The five were convicted in September 2020 of revealing information and documents connected to intelligence activities. They were variously held in detention for up to six months during their trial.

The charges related to articles and social media posts published shortly after President Tayyip Erdogan said in February 2020 that Turkey had “several martyrs” in Libya.

Turkey has provided military support and training to Libya’s internationally recognized Government of National Accord and helped it fight off an assault lasting several months on the capital Tripoli by eastern Libyan forces led by Khalifa Haftar.

Two journalists were sentenced in September 2020 to three years and nine months in jail, while three were given four years and eight months.

The defendants denied the accusations, saying they had been doing their jobs as journalists. An appeals court rejected their application on January 28.

According to the indictment, Murat Agirel, a reporter for Yeni Cag newspaper, was the first to reveal the identities of the intelligence officers, sharing names and photos on Twitter and referring to Erdogan’s comments.

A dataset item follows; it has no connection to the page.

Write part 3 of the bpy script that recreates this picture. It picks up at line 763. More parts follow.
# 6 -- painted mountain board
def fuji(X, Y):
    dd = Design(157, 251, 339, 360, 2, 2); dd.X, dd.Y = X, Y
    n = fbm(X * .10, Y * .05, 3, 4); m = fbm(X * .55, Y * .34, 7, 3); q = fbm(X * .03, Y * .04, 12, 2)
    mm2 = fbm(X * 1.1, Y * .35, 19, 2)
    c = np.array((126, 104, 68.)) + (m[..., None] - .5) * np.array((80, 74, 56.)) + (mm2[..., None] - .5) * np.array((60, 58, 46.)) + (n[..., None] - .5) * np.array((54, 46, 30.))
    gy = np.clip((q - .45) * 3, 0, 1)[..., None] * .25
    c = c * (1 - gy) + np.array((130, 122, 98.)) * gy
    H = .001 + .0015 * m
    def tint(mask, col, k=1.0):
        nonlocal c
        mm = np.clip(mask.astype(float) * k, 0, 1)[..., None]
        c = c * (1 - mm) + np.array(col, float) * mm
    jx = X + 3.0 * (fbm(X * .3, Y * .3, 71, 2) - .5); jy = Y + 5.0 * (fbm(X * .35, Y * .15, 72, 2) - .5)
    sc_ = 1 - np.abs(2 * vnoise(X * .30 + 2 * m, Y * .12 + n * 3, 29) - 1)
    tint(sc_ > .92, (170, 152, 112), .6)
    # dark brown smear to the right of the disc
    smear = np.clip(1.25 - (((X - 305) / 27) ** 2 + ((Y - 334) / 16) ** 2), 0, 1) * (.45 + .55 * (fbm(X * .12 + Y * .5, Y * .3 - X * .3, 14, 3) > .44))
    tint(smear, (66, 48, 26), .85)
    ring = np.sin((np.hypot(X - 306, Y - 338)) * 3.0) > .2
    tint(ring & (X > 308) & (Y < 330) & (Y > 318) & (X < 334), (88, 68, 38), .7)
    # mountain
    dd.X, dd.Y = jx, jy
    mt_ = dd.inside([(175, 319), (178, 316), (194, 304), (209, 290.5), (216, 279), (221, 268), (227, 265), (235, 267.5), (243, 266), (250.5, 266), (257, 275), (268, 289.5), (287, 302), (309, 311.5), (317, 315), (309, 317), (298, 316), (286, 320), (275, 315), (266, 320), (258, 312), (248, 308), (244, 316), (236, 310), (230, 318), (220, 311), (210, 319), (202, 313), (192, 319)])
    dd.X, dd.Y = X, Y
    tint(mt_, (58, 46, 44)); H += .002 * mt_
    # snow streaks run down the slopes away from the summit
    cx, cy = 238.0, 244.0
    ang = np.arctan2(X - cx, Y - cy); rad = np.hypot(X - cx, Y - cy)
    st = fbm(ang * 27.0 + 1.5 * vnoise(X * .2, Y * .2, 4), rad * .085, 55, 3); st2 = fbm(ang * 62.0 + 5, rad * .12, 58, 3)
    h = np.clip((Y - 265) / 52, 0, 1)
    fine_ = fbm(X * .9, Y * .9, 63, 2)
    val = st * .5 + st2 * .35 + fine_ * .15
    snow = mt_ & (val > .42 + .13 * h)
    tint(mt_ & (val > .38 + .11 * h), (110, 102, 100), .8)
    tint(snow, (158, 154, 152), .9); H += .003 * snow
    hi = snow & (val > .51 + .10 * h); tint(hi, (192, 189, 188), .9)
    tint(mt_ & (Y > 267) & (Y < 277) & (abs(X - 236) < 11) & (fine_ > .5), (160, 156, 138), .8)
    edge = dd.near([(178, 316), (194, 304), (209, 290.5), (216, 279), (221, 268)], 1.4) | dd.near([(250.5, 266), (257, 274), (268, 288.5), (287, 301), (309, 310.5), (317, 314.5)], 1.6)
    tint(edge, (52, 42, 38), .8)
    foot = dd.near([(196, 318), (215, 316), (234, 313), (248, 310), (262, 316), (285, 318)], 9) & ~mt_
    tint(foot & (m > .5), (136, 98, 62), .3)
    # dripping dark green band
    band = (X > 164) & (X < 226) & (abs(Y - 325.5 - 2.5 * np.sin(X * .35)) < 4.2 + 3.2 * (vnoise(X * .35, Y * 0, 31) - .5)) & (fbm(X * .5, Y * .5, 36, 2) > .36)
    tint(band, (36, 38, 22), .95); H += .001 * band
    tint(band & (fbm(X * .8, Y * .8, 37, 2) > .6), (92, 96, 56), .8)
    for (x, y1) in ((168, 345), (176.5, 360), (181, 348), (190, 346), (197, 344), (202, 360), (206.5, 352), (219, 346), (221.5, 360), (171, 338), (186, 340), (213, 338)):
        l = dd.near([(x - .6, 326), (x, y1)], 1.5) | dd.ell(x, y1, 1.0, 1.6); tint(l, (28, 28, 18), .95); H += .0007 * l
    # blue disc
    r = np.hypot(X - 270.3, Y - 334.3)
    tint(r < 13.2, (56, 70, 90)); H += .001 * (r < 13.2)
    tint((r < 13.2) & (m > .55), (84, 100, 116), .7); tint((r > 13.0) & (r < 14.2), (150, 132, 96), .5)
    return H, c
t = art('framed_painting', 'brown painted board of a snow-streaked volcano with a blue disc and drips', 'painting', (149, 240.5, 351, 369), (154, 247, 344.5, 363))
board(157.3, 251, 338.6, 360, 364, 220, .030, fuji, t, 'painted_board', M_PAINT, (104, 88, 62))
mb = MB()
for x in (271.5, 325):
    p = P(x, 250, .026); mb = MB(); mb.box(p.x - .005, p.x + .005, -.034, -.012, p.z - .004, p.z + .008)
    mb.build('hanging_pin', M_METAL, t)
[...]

“I am going to jail again for wishing martyrdom for the children of the homeland who fell as martyrs … Do not be silent, do not fear,” Agirel tweeted on Tuesday before turning himself in.

Celal Ulgen, a lawyer in the case, said the journalists were being jailed for doing their jobs and called the sentences “an intimidation directed toward all of society.”

Turkey is one of the world’s biggest jailers of journalists.

Critics say Erdogan has eroded the independence of courts and the media since a crackdown following an attempted coup in 2016. Officials say the courts are autonomous and arrests have been necessary due to security risks.

Turkish courts do not generally confirm rulings to the media and there was no word on Tuesday’s case from the government.